To be fair, while the sauces can stand alone as an accompaniment to plain pasta (as we served them), the serving instructions for some of the tomato-based ones suggest serving with ravioli or with additions such as cooked mince or diced cooked chicken — all of which would be likely to make them tastier.

Better fresh?

  • The manufacturer of the LATINA range of ‘fresh’ pasta sauces (you’ll see many other flavours in addition to the two in this test) told us its sauces taste better than the cheaper equivalents in jars because they’re fresh, and because they’re a ‘premium’ product. But the ‘fresh’ sauces in this test didn’t stand out as obviously better.
  • SAN REMO Fresh Traditional Napoletana scored best of the tomato sauces, but SAN REMO Fresh Traditional Carbonara was rated worst of the carbonaras and LATINA Fresh Creamy Carbonara scored the same as LEGGO’S Carbonara from a jar.

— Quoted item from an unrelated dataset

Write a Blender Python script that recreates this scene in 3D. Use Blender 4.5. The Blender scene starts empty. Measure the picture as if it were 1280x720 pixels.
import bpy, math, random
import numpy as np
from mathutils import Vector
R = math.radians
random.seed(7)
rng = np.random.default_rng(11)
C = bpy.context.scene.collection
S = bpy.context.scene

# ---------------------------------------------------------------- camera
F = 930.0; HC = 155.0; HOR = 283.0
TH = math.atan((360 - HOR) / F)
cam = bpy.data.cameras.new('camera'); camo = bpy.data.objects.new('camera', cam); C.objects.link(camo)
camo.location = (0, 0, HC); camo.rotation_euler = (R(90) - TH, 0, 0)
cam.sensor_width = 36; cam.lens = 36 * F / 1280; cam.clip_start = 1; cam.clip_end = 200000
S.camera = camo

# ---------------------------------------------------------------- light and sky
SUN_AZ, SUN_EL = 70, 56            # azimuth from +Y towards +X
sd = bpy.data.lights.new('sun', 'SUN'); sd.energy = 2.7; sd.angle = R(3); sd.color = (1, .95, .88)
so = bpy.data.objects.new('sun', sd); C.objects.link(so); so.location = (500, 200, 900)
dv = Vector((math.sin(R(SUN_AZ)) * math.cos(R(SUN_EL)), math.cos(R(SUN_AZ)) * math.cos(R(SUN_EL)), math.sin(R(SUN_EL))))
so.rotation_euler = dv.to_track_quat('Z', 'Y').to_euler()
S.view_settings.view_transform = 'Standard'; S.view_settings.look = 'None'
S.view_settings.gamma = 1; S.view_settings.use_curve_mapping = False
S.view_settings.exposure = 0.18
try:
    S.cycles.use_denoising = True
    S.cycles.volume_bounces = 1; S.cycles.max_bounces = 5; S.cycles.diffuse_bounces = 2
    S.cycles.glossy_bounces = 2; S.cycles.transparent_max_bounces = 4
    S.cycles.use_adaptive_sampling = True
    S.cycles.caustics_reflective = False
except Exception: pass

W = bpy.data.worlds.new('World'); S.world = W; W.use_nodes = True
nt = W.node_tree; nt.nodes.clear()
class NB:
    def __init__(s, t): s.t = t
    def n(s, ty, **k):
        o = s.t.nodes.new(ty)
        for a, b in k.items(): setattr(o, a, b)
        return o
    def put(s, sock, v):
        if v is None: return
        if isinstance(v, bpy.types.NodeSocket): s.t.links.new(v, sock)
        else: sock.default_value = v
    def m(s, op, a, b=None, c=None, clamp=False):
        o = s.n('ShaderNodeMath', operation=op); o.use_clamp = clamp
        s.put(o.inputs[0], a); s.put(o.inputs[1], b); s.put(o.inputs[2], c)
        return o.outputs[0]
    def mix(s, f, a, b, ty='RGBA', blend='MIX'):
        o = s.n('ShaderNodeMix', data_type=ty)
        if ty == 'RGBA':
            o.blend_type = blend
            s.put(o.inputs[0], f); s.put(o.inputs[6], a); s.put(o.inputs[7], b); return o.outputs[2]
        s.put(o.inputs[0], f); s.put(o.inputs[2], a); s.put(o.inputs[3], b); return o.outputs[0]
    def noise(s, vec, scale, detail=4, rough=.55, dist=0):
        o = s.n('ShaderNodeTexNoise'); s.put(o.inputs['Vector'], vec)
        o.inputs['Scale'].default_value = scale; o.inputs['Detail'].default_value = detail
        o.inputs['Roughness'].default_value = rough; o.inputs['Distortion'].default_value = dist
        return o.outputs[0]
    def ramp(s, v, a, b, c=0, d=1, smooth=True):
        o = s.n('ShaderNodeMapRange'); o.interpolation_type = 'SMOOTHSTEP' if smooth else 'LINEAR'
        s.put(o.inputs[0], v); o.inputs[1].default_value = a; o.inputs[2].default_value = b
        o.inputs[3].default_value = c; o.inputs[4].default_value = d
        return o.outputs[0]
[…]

And how ‘fresh’ anyway is a sauce that can be stored for about two months in the fridge before reaching its use-by date?

While obviously more trouble than opening a jar, the sauces in this test are nearly as quick and easy to make from scratch — and you’re almost guaranteed to end up with a tastier dinner. Here are some tips from our home economist (the quantities give you enough to serve four).


  • Pasta of your choice
  • 2 tablespoons olive oil
  • 2 cloves garlic (peeled and chopped finely)
  • 1 chilli, finely chopped (optional)
  • 2 x 440 g tins crushed tomatoes
  • Fresh basil or oregano (dried herbs are also OK)
  • Ground black pepper and salt to taste (if you use it)

While the pasta’s cooking, fry the garlic and chilli gently in the oil, add the tinned tomatoes, heat until boiling and add the herbs. You can serve it straightaway but if you let it cook for 10–15 minutes longer you’ll get a richer sauce (start cooking the pasta later).

See our article on Tomatoes for information on their health benefits.


  • 250 g fettucine
  • 4 rashers bacon or pancetta (remove rind and slice into thin strips)
  • ½ cup cream
  • Pinch paprika
  • 1 egg yolk
  • 1 whole egg
  • 60 g grated parmesan cheese
  • Ground black pepper

While the fettucine’s cooking, fry the bacon until crisp. Add the cream and paprika, heat gently for one minute, then remove from the heat. Add the cooked pasta, combined egg yolk and whole egg, and half the cheese. Stir the sauce through the pasta and season with pepper. Serve with the remaining parmesan cheese to sprinkle.


  • Pasta of your choice
  • 1 cup fresh basil leaves
  • 1 tablespoon lemon juice
  • 2 tablespoons extra-virgin olive oil
  • 2 cloves garlic
  • 1/4 cup toasted pinenuts
  • Ground black pepper

Using a blender or food processor, combine fresh basil, pinenuts, garlic and lemon juice, gradually adding olive oil to get a smooth consistency.